Il en va de même au sein d’une entreprise. Dans un monde où les compétences sont le facteur limitant de la croissance, où la « guerre des talents » fait rage, il n’est plus possible aujourd’hui de considérer qu’une entreprise appartient à ses seuls actionnaires. Le capital humain doit être replacé au même niveau que le capital social. Les investissements dans la formation, investissements d’avenir, devraient être comptabilisés à l’actif d’une entreprise au même titre que les investissements matériels et la R&D (Recherche et Développement). L’association des collaborateurs aux fruits de la croissance, par l’intéressement, la participation, mais aussi l’actionnariat salarié constitue un facteur clé de rétention des talents et de compétitivité à long terme.

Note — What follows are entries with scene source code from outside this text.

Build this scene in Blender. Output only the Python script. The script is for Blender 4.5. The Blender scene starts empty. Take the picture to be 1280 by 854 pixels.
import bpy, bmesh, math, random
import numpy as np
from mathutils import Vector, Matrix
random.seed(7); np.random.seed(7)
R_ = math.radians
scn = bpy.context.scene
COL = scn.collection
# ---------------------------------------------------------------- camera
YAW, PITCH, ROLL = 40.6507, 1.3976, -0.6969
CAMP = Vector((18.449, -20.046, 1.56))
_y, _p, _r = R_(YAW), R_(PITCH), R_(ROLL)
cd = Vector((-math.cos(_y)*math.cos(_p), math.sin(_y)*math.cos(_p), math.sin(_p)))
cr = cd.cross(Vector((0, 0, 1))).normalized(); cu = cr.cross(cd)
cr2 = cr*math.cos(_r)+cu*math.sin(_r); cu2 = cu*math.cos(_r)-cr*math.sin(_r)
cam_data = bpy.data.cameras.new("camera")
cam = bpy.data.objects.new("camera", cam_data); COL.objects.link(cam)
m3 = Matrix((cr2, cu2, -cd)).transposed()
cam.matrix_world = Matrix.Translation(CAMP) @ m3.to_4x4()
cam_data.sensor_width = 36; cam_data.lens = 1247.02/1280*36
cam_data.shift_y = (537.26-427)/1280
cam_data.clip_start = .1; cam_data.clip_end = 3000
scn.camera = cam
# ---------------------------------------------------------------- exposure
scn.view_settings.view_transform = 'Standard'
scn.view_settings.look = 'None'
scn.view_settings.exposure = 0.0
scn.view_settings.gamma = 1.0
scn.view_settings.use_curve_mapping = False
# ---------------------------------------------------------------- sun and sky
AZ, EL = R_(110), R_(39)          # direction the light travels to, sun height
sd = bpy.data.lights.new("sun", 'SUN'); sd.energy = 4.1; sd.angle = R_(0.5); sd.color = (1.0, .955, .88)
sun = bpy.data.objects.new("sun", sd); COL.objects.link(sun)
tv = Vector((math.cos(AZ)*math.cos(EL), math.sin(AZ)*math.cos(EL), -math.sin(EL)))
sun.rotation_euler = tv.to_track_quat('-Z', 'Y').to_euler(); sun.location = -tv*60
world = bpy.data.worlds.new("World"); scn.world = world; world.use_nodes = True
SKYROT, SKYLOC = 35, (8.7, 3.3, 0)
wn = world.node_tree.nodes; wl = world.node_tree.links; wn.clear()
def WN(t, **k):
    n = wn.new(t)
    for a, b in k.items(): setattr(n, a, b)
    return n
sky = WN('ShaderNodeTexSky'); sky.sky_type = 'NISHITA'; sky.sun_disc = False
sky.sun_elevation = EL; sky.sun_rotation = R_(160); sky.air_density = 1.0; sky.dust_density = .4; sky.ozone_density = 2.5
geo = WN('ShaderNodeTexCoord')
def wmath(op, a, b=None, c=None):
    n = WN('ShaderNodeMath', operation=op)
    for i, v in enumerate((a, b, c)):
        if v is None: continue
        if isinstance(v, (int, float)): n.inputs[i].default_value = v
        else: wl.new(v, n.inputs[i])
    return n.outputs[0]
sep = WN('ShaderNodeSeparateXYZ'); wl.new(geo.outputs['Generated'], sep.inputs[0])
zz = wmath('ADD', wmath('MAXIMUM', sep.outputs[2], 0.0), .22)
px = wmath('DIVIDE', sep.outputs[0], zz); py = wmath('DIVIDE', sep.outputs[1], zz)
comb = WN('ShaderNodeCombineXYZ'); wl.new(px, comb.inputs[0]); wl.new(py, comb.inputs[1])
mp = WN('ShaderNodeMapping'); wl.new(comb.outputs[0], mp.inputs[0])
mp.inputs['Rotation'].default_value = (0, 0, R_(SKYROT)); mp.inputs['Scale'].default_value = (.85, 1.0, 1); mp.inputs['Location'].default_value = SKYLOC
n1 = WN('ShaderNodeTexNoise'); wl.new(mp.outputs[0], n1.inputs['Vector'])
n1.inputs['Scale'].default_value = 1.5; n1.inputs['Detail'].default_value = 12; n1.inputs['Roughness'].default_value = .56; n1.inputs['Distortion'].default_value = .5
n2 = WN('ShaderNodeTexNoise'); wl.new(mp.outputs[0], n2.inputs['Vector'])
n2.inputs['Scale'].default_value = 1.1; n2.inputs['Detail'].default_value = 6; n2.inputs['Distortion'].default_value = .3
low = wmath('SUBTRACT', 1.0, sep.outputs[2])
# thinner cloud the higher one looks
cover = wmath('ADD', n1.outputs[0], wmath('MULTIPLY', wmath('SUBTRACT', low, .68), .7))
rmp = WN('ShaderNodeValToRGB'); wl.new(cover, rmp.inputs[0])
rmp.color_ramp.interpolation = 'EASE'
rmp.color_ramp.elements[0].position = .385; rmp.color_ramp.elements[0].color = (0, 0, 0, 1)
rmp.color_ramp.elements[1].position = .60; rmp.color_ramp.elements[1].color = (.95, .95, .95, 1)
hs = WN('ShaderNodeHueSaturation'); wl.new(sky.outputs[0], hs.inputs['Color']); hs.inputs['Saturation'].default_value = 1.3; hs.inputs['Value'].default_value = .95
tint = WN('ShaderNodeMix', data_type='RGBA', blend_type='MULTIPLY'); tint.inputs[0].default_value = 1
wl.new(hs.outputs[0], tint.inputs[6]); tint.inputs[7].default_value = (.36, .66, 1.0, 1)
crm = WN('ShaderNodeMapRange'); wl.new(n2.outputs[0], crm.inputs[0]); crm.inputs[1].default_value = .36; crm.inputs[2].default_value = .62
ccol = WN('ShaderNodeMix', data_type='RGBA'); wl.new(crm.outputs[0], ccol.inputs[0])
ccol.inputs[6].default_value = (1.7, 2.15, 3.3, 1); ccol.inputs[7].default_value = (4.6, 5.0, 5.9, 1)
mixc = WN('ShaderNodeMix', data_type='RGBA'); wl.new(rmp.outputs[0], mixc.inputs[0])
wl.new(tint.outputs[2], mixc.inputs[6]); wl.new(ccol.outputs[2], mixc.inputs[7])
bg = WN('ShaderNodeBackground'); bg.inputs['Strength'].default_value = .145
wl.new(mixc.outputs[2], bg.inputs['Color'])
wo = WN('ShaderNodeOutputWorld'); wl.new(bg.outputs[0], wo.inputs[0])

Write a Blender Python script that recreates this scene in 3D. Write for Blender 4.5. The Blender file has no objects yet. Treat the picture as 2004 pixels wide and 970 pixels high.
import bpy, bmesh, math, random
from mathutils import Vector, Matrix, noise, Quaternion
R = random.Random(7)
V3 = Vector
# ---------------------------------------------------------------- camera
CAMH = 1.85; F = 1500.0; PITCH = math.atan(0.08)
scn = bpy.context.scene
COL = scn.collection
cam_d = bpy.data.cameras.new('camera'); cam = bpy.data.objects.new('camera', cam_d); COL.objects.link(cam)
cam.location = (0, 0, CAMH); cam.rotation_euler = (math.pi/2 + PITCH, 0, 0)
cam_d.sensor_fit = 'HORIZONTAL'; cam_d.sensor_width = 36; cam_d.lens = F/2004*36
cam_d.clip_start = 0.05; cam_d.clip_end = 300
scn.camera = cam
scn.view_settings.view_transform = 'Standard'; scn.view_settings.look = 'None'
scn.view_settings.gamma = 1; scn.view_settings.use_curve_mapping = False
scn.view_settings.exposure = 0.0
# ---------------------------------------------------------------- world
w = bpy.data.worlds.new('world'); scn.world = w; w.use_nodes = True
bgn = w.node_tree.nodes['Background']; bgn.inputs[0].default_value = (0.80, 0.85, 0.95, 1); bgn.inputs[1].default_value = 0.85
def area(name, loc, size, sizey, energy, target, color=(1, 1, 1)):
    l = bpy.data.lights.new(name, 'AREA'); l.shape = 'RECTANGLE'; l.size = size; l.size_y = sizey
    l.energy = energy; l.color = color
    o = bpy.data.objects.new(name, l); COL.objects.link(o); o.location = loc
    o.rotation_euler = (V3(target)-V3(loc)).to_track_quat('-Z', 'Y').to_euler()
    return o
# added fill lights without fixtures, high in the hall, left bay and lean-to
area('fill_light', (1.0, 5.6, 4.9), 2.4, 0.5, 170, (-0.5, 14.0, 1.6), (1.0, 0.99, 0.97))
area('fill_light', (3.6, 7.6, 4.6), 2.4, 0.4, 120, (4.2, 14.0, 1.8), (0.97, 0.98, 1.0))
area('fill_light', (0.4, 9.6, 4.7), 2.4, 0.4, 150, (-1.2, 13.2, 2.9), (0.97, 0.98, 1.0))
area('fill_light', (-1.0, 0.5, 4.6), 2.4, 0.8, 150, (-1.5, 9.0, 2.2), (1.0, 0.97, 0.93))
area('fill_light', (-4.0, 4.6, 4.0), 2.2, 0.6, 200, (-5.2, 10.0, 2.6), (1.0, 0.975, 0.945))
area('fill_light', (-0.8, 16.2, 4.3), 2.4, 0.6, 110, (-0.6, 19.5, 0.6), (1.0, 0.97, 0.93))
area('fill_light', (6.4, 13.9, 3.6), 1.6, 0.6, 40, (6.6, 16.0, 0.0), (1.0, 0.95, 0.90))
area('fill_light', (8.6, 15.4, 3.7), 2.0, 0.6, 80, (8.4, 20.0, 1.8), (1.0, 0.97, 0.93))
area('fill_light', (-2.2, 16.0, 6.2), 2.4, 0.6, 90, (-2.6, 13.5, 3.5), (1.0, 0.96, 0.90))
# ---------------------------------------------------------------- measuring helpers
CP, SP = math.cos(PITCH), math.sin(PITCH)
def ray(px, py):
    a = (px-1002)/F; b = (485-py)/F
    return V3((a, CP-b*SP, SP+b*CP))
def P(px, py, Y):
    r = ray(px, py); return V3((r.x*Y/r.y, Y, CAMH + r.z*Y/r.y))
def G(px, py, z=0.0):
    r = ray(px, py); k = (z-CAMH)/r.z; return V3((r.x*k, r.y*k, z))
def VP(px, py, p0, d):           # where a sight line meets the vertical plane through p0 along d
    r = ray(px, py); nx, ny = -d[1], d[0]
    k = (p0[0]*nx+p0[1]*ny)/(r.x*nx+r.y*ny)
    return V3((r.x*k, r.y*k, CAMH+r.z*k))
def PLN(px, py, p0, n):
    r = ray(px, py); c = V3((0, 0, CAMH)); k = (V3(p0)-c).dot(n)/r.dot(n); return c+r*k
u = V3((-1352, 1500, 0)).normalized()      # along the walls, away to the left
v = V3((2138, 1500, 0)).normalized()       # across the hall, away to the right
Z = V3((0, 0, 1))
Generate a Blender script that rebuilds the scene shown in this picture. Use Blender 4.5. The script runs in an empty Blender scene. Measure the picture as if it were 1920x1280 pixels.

Accompagner les prochaines générations
Enfin, bâtir à long terme suppose une responsabilité intergénérationnelle. Anticiper la transmission de son entreprise est une question de responsabilité. A chaque génération de préparer la suivante, de mettre en place la gouvernance qui lui permettra d’anticiper les prochains sujets et de réserver une part suffisante des profits pour les investissements d’avenir.
Ces investissements transgénérationnels peuvent se penser au niveau de l’entreprise ou plus largement dans son écosystème. Beaucoup de family offices ont ainsi, au-delà de l’entreprise familiale et de leur activité d’investissement, une branche « philanthropie » pour soutenir des causes qui leur paraissent importantes pour le monde dans lequel vivront les générations futures.
Chez Geneo Capital Entrepreneur, nous avons décidé de verser une partie significative des gains liés à aux investissements dans les PME et ETI à un fonds de dotation pour permettre aux nouvelles générations, notamment dans les territoires délaissés, de se lancer dans leur propre aventure. Ce recyclage vertueux de la valeur issue de la croissance de nos entreprises doit, nous l’espérons, impulser une vision plus long terme et plus responsable de la finance, et de ce fait plus performante.
Nul ne peut se désintéresser de son environnement, du monde dans lequel il vit. C’est une question de bien-être, de vivre ensemble, d’harmonie. C’est aussi une question de survie.